11. Tomorrow Never Knows Come on Megan, what's your game, here? Are the Mad Men writers paying you to accelerate Don's decline into premature middle-age-uncoolness with thematically appropriate album tracks? Spoiler alert: Don Draper will go to his grave before enjoying any song whose Wikipedia entry includes the phrase "Indian-inspired modal backing."

10. Love You To "The Song is in the key of C and emulates North Indian Khyal music.[5] Harrison begins by twice stroking his sitar's resonating strings (a common technique before the opening alap segment of a raga).[5] In the alap section (lasting 35 seconds) the melody is previewed, before the tabla, tamboura and percussion commence a Madhya laya (medium tempo) Bandish or gat. [5]" - Wikipedia

9. She Said She Said I love this song, but it took me several years to get there. And I wasn't a forty-year-old ad executive who couldn't tell the Beatles from a song that sounds kind-of-a-little like the Beatles circa season one of Mad Men.

8. Yellow Submarine At this point in the show I'm convinced Sally Draper is too hardheadedly serious-adult to enjoy "Yellow Submarine," especially when it's handed to her as the pinnacle of modern art.

7. I Want To Tell You I can't see Don Draper going for the weird dissonance of that piano at the end of each verse. On the positive side of the ledger, "I'll make you maybe next time around" seems to be the guiding principle of Don Draper's relationship with every woman except Peggy Olson. 6. Got To Get You Into My Life My perception here may be colored by the inexplicable fact, revealed later, that Paul McCartney wrote this maybe-a-bit-too-peppy-for-Mad-Men song about marijuana.

5. Here, There, And Everywhere Maybe a little too slow and dragging for someone who gets deals done by sexually assaulting willing women in restaurant bathrooms, but from here on out every song on Revolver is Don Draper Approved.

4. Good Day Sunshine I have the sneaking suspicion--supported by no evidence in particular--that Don is secretly a big fan of the kind of near-easy-listening stuff Paul McCartney is doing here.

My spec script for the series finale of Mad Men ends in 1973, when Megan, by now an actor on a children's public access TV show in town, hands Don a copy of Red Rose Speedway. For the next 40 minutes we watch as Don listens to the whole thing... and he loves it. Fin.

3. Taxman

Draper Pro: Anti-government message probably resonates with everyone at Sterling Cooper Draper Pryce; episode might end with Don admiring the Beatles for being astoundingly rich and astute marketers.

Draper Con: Crazy guitar solos, droning lead vocal, Megan's father might show up again to stare disapprovingly.

2. For No One Youth culture is not especially scary when it's a quiet, composed lament about a broken relationship that features a conspicuous French horn solo.
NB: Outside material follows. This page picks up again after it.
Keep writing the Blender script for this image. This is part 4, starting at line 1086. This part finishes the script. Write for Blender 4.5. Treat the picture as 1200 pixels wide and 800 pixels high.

1. Eleanor Rigby It's Serious-Minded and sharply written, it's backed by a string-quartet, and it's somehow still a short, perfect, accessible pop song. If Megan had played this one for Don, his bout of existential culture-bewilderment would have been delayed an entire week, when she buys him a Chuck Berry greatest-hits collection and tells him to listen to "My Ding-a-Ling" first.